Tried this recipe?Let us know how it was!

Bechamel Notes

First things first let’s talk about pepper. A lot of people like to use white pepper in their bechamel so they don’t get the black specks you get with black pepper. I happen to hate white pepper. I find it smells and tastes like a horse barn. I also don’t mind the black specks in my white sauce. I’ll leave it up to you whether you use white or black pepper.

It is very easy for the roux to stick to the bottom of the pan and burn as the bechamel is simmering. There are a few ways to help prevent this.

Number one is to use a heavy bottom pot.

Number two is to stir the sauce regularly making sure to scrape the bottom of the pot. If you do scrape the bottom of the pot and notice brown or black bits floating in your bechamel, strain it right away and put it in a new pot. Taste it before you continue cooking because it may already taste burnt. In that case, you have to start over.

The third and probably safest option is to make the roux separately and add it after the milk has already been heated. In this case, you would simply cook the butter and flour together in a separate pot. The milk would be added to the softened onions and heated. At this point, the roux would be whisked in. You will still have to be vigilant in making sure the roux doesn’t stick to the bottom of the pot, but this way is safer if that is your concern.

Derivative Sauces

From that basic bechamel recipe above many other sauces can be made. Below I am going to name the sauce and list what ingredients need to be added to make it. All the below additions are based on the above recipe. I should say that the sauces I’m about to list are very old school. You will likely only ever use one, maybe two of them.

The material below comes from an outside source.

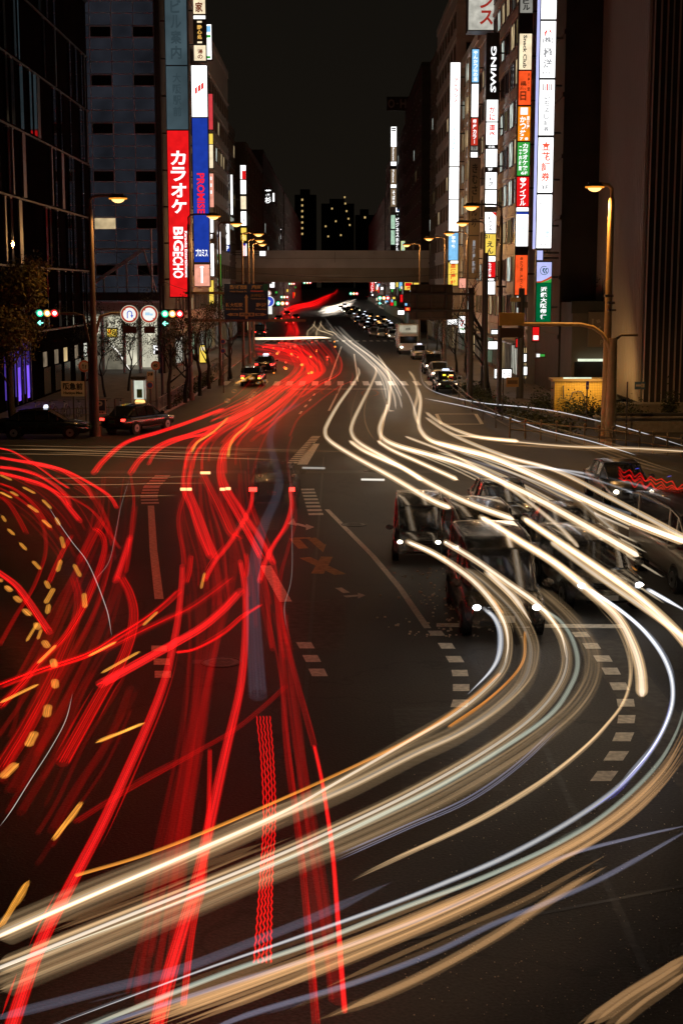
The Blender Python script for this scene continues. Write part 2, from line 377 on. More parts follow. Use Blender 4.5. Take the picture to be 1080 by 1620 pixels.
def building(name, label, x0, x1, y0, y1, h, wm, side, fh=3.6, win=(2.2, 1.7, 3.6), front=True, lit=.15, shop=None, ribs=False, top=True):
    t = thing(name, label, 'building', ((x0+x1)/2, (y0+y1)/2, gz(y0)))
    cx, cy0, g0 = (x0+x1)/2, (y0+y1)/2, gz(y0)
    mb = MB(); X0, X1, Y0, Y1 = x0-cx, x1-cx, y0-cy0, y1-cy0
    mb.box(X0, X1, Y0, Y1, -3, h, wm)
    s = -1 if side == 'x-' else 1; xe = X0 if s < 0 else X1
    nfl = int((h-4.2)/fh)
    for k in range(nfl+1):                                     # floor bands
        z = 4.2 + k*fh
        if z > h-.3: break
        a, c = sorted((xe+.003*s, xe+.12*s)); mb.box(a, c, Y0-.1, Y1, z-.16, z+.12, wm)
        if front: mb.box(X0+.01, X1-.01, Y0-.1, Y0-.003, z-.16, z+.12, wm)
    if ribs:
        yy = Y0+.6
        while yy < Y1-.3:
            a, c = sorted((xe+.003*s, xe+.28*s)); mb.box(a, c, yy-.12, yy+.12, 4.4, h-.5, wm); yy += win[2]
    mb.build('wall', t)
    if top:
        mb = MB(); mb.box(X0-.12, X1+.12, Y0-.12, Y1+.05, h, h+.9, wm); mb.build('parapet', t)
        mb = MB(); w_ = (X1-X0)*.25; mb.box(-w_, w_, -.2*(Y1-Y0), .25*(Y1-Y0), h+.9, h+3.4, wm)
        for q in range(3): mb.box(-w_+q*1.5, -w_+q*1.5+1, -.35*(Y1-Y0), -.28*(Y1-Y0), h+.9, h+2, FRAME)
        mb.build('roof_plant_room', t)
    w, hh, pitch = win; cache = {}
    def W_(face, pane):
        if (face, pane.name) not in cache: cache[(face, pane.name)] = win_mesh(w, hh, pane, face)
        return cache[(face, pane.name)]
    cnt = 0
    for k in range(nfl):
        z = 4.2 + k*fh + fh*.55
        rowlit = random.random() < lit*.8
        n_ = max(1, int((Y1-Y0-.8)/pitch))
        for i in range(n_):
            if cnt >= 98: break
            y = Y0 + (Y1-Y0)*(i+.5)/n_
            pane = random.choice(LITW) if (rowlit and random.random() < .7) or random.random() < lit*.5 else random.choice([GLASS, GLASS, GLASS2])
            link('window', W_('x-' if s < 0 else 'x+', pane), t, (xe+.004*s, y, z)); cnt += 1
        if front:
            n_ = min(5, max(1, int((min(X1-X0, 9))/pitch)))
            for i in range(n_):
                if cnt >= 98: break
                x = (X0+.3+pitch/2 + i*pitch) if s < 0 else (X1-.3-pitch/2-i*pitch)
                pane = random.choice(LITW) if random.random() < lit*.3 else random.choice([GLASS, GLASS2])
                link('window', W_('y-', pane), t, (x, Y0-.004, z)); cnt += 1
    if shop:
        n_ = max(1, int((Y1-Y0)/4.5))
        for i in range(n_):
            a, c = Y0+(Y1-Y0)*i/n_+.3, Y0+(Y1-Y0)*(i+1)/n_-.3
            sm = random.choice(shop); mb = MB()
            p, q = sorted((xe+.01*s, xe+.06*s)); mb.box(p, q, a, c, .5, 2.9, sm)
            p, q = sorted((xe+.061*s, xe+.14*s))
            for u in range(5): yy = a+(c-a)*u/4; mb.box(p, q, yy-.05, yy+.05, .14, 3.0, FRAME)
            mb.box(p, q, a, c, 2.9, 3.05, FRAME); mb.box(p, q, a, c, .14, .5, FRAME)
            f = mb.build('shopfront', t)
            mb = MB(); p, q = sorted((xe+.15*s, xe+1.1*s)); mb.box(p, q, a, c, 3.12, 3.24, random.choice([wm, FRAME])); mb.build('awning', f)
    return t
W1 = mat('wall_brown', (.10, .085, .07), .85, noise=.15, scale=.6)
W2 = mat('wall_grey', (.40, .39, .38), .8, noise=.12, scale=.7)
W3 = mat('wall_beige', (.45, .42, .38), .8, noise=.12, scale=.5)
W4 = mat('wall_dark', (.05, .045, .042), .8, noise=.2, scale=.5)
W5 = mat('wall_pale_panel', (.62, .62, .58), .6, noise=.1, scale=.8)
SH = [emi('shop_white', (.95, .95, .8), .8, .4, scale=.7), emi('shop_warm', (1, .72, .35), .65, .45, scale=.6), emi('shop_green', (.6, .9, .6), .5, .4, scale=.8), emi('shop_dim', (.8, .6, .4), .2, .5)]
# --- left row
building('office_building', 'narrow office block behind the red karaoke sign', -27, -15, 134.2, 152, 52, W3, 'x+', win=(1.6,1.6,2.6), lit=.3, shop=SH)
building('office_building', 'beige office block behind the blue and white vertical sign', -27, -15, 152.3, 178, 36.5, W3, 'x+', win=(2.0,1.6,3.0), lit=.35, shop=SH)
building('office_building', 'dark flat fronted block just before the overpass on the left of the street', -28, -15, 178.3, 206, 36.5, W2, 'x+', lit=.1, shop=SH)
building('office_building', 'lower block touching the overpass on the left side of the street', -30, -15.2, 206.3, 221, 30, W1, 'x+', win=(2.4,1.8,3.3), lit=.25, shop=SH)
building('office_building', 'dark ribbed block on the left just beyond the overpass', -34, -15, 246, 300, 31, W1, 'x+', fh=4.2, win=(2.6,1.9,6), lit=.1, ribs=True, shop=SH)
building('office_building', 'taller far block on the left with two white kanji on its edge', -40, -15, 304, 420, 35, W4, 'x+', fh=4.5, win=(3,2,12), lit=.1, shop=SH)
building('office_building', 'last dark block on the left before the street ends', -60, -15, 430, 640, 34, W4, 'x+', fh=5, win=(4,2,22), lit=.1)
# --- right row
r2 = building('office_building', 'dark brown office block with small square windows behind the tall white sign tower', 15.6, 34, 100, 111.6, 52, mat('wall_black_brown', (.06, .045, .037), .8, noise=.2, scale=.5), 'x-', fh=4.1, win=(.95,.95,6), front=False, lit=.0)
mb = MB(); mb.box(-6.2, 8, -6.3, -5.81, -.2, 52, mat('wall_black_brown', (1,1,1))); mb.build('front_bay', r2)
wm_ = win_mesh(1.0, 1.0, GLASS2, 'y-')
for k in range(8): link('window', wm_, r2, (19.75-24.8, -6.31, 2.1+4.1*k+3.25))
for k in range(8): link('window', wm_, r2, (21.9-24.8, -6.31, 2.1+4.1*k+3.25))
building('shop_building', 'narrow restaurant block behind the multicoloured sign column', 15, 30, 112, 126, 44, W2, 'x-', fh=3.2, win=(2.4,2.0,2.9), lit=.75, shop=SH)
building('shop_building', 'grey office block behind the black and white sign column', 15, 30, 126.3, 140, 37, W2, 'x-', fh=3.2, win=(1.9,1.7,2.7), lit=.45, shop=SH)
building('shop_building', 'grey block behind the narrow blue and red signs', 15, 29, 140.3, 153, 32, W5, 'x-', fh=3.2, win=(1.6,1.6,2.4), lit=.4, shop=SH)
building('shop_building', 'pale ribbed block behind the long white sign', 14.9, 29, 153.3, 172, 33, W5, 'x-', fh=3.6, win=(3.2,1.9,3.7), lit=.8, ribs=True, shop=SH)
building('office_building', 'big dark office block with roof railings on the right before the overpass', 14.2, 34, 172.3, 205, 42, W2, 'x-', win=(2.3,1.7,4), lit=.12, shop=SH)
building('office_building', 'dark block touching the overpass on the right side of the street', 14.4, 34, 205.3, 221, 40, W1, 'x-', win=(2.0,1.7,3.2), lit=.12, shop=SH)
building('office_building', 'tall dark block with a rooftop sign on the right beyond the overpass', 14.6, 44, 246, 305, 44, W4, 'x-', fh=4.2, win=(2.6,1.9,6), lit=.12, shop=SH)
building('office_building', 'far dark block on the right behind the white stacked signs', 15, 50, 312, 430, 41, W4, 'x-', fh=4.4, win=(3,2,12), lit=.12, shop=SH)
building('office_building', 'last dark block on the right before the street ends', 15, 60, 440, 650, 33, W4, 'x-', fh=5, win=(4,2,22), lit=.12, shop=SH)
# --- towers closing the street
for i, (px0, px1, pt, Y, lab, ws) in enumerate([(466,500,308,1300,'far dark tower with one column of lit windows',[(478,y) for y in range(316,372,9)]),
        (508,560,322,1500,'far wide tower with scattered lit windows in the centre of the street end',[(515,358),(525,330),(531,350),(545,312),(546,322),(548,334),(551,346),(553,356),(519,374),(539,372)]),
        (562,592,340,1250,'far low tower with two lit windows near the right row',[(577,324+20),(587,368)])]):
    a, c = Q(px0, pt, Y), Q(px1, pt, Y)
    t = thing('far_tower', lab, 'building', ((a.x+c.x)/2, Y, 0)); hw = (c.x-a.x)/2
    mb = MB(); TWm = mat('far_tower_wall', (.012,.011,.010), .9); mb.box(-hw, hw, 0, 20, -2, a.z, TWm); mb.box(-hw*.5, hw*.4, 4, 14, a.z, a.z+5, TWm); mb.build('wall', t)
    em = emi('tower_window', (1, .68, .25), .55, .3)
    mb = MB(); mb.box(-.8, .8, -.3, -.05, -.9, .9, em); wme = mb.mesh('window')
    for (x, y) in ws:
        p = Q(x, y, Y); link('window', wme, t, (p.x-(a.x+c.x)/2, 0, p.z))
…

The simple addition of a tsp or two of tarragon to the bechamel makes it a bohemienne sauce. This is a sauce that is traditionally served cold with cold fish or poached salmon.


The additions of truffles and lobster make a Cardinal sauce. How much lobster and truffles do you add? Until you can’t add any more. This sauce is about decadence, not moderation. This sauce would typically be served over fish, lobster and truffles. That’s right lobster and truffles on lobster and truffles.


Three or four whole eggs whisked into the bechamel makes it an Ecossaise sauce. Unsurprisingly, this sauce is traditionally served over eggs.


This is probably one of only two of these derivative sauces you will ever make. This is 1 cup of grated gruyere, 1/4 cup grated parm, whisked into the bechamel. At the last minute before serving 1-2 tbsp of butter is whisked in as well. Traditionally this sauce is served with fish but it is also the base for mac and cheese. You can obviously add whatever cheeses you would like.


2-3 cloves of garlic sauteed with the onion, a 1/4 cup of white wine reduced before the milk is added and then 1 cup of parmesan whisked in at the end. You likely already know what to do with alfredo sauce.


Bechamel is not only the base that makes up some weird classic sauces that you forgot about as soon as you read them. It is also the base to soups and chowders. It makes a great centre for a lasagna or topping for a moussaka.

The recipe may seem very basic but there are things that can go wrong. Practise making this sauce, master it, and you are on your way to mastering classic cooking.